El caso reavivó viejas heridas y miedos. No faltaron las voces que recordaron el atentado a la AMIA y la obligación moral del Estado argentino de mantener una vigilancia estricta ante cualquier presencia iraní de alto nivel. La indiferencia o negligencia mostrada en este caso es, para muchos, una traición a esa memoria. Analistas internacionales señalaron que, en medio del alineamiento del gobierno de Milei con Washington y Tel Aviv, el ingreso inadvertido de un vicepresidente iraní es un papelón mayúsculo, capaz de deteriorar la confianza de los aliados estratégicos.

El gobierno intentó contener el daño político con declaraciones improvisadas. Bullrich habló de “una falla administrativa” y prometió sanciones, mientras el vocero presidencial relativizó el hecho diciendo que “no había alertas internacionales activas” sobre Dabiri. La respuesta solo agravó la crisis: la oposición presentó pedidos de informes en el Congreso y exigió que Bullrich comparezca ante la Comisión de Seguridad Interior. Varios legisladores recordaron que fue ella misma quien disolvió unidades de análisis en frontera y recortó presupuesto en inteligencia civil, lo que hoy se refleja en la incapacidad de detectar un ingreso sensible.

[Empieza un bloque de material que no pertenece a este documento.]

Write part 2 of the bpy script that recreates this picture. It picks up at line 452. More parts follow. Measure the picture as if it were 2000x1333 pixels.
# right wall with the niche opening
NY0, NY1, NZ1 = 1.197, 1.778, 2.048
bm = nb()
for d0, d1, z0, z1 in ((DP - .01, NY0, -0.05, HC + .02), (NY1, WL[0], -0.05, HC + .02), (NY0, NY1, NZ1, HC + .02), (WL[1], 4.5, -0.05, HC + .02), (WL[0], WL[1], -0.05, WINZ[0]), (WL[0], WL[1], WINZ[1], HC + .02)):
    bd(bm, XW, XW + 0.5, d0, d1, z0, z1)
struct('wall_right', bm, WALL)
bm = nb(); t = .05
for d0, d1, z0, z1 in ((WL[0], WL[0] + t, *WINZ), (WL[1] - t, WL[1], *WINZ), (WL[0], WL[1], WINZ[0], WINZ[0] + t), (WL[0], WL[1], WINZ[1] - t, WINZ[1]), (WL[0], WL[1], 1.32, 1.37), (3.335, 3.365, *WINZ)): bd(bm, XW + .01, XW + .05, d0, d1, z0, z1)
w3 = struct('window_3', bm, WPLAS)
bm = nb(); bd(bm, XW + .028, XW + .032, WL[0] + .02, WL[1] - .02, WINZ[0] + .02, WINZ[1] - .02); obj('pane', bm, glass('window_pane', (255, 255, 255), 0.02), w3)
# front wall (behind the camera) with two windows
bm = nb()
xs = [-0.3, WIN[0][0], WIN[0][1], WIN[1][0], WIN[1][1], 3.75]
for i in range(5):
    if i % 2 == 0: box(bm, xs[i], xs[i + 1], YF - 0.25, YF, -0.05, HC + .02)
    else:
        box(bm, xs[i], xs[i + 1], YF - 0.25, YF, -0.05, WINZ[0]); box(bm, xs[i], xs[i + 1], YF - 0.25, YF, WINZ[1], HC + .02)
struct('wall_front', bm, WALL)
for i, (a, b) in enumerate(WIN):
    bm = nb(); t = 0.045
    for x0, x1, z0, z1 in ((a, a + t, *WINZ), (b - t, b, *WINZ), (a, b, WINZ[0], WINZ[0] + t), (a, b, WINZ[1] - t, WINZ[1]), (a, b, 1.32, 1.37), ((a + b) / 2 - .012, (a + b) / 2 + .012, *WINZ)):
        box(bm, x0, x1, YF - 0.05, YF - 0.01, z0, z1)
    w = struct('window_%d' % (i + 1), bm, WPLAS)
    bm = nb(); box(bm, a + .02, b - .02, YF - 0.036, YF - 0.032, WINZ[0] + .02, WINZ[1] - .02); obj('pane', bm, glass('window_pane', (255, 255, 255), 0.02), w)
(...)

A esta altura, el caso es más que un error de protocolo. Es un símbolo del vaciamiento institucional que atraviesa al Estado argentino bajo el gobierno de Milei. La obsesión por recortar y desmantelar estructuras públicas en nombre de la eficiencia terminó generando un sistema de seguridad incapaz de garantizar lo más elemental: saber quién entra y quién sale del país.

En el plano diplomático, Cancillería evitó pronunciarse con claridad. La explicación fue que, al haber ingresado como turista, el funcionario no requirió intervención diplomática. Sin embargo, esa omisión solo refuerza el argumento de que el Estado actúa con los ojos vendados. En un contexto internacional de alta tensión, donde los equilibrios geopolíticos son delicados, semejante nivel de descoordinación deja a la Argentina en una posición de vulnerabilidad inédita.

Mientras el gobierno promete reformas y busca culpables, el episodio ya dejó una huella indeleble. Es el retrato más nítido de un modelo de gestión que confunde austeridad con desmantelamiento, y autoridad con improvisación. Patricia Bullrich, que se presentaba como la garante del orden, termina siendo la cara visible de un desorden institucional que amenaza la seguridad nacional. Y el presidente Milei, obsesionado con las redes y los números de mercado, asiste pasivamente a un nuevo bochorno internacional que erosiona la poca confianza que aún conserva el Estado argentino.

En las calles, el tema se comenta con indignación. “Si un vicepresidente de Irán entra sin control, ¿quién garantiza que no entren espías, traficantes o prófugos?”, se preguntan en los medios y en las redes. Es la pregunta que Bullrich no ha sabido responder.